コムツはクロムツに、ムギイカはスルメイカに。成長すればなじみのある魚種も、小さいまま魚網にかかってしまうと、市場価値が低くなってしまう。トビウオやアカエイは調理が大変ですが、旨味がとても高い。ハワイでは“マヒマヒ”と呼ばれるシイラは新鮮なうちに下処理すれば、おいしくいただける魚。アンモニア臭という先入観があるホシザメですが、じつはそうではない。イラなんて、おいしいのに奇抜な見た目で避けられることも多いんだとか。と、「PEPE ROSSO」の今井和正さんが丁寧に解説してくれました。イタリア各地の伝統料理や家庭料理で仕上げた未利用魚は、すべて絶品!

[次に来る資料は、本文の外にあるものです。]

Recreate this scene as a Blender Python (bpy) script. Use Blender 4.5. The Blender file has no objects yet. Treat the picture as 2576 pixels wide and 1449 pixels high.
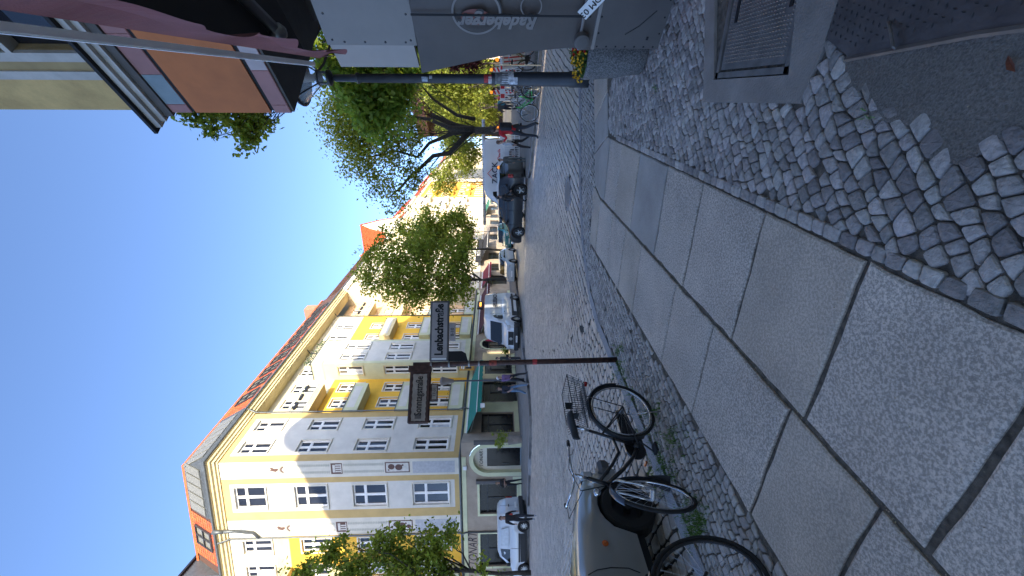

Shogo:食材となった魚の背景や調理方法を説明してもらいながら食べると、ストーリーを感じます。そして、すごくおいしい。初めて食べたアカエイはこんなにおいしいなんて知らなかったし、麦の収穫期に揚がるムギイカは煮込んでもすごく柔らかい。シイラを塩漬けにする調理方法を教えてもらったから、自分でもやってみたいです。
新作を見て、絶品料理をいただいて、満足感に浸りまくったプレスプレビュー。単にかっこいい、おいしいと感じるだけじゃなく、現状を知り、未来を考え直すいい機会となりました。そして、帰り際にノベルティとして〈ピア〉のロゴを印字した〈コジオル(koziol)〉のカップを配布。100%リサイクル可能なバイオサーキュラー素材を使用しているため、日常的に環境問題を身近に感じられそうです。
Shogo:〈ピア〉の今年の秋冬は、相変わらずシルエットやスペックで時代をとらえている印象で、欲しいアイテムが多かった。未利用魚を使った本格的なケータリングは斬新で、海洋変化と魚との実情を理解している〈ダイワ〉だからこその説得力を感じました。「グローブライド」社の活動の背景があるから、〈ピア〉のアイテムは信頼できますよね。それを知れば、着る服に思い入れが増すと思う。最近、考え方に共感できる友人の服ばかり買っているんですけど、それと同じ感覚だと思います。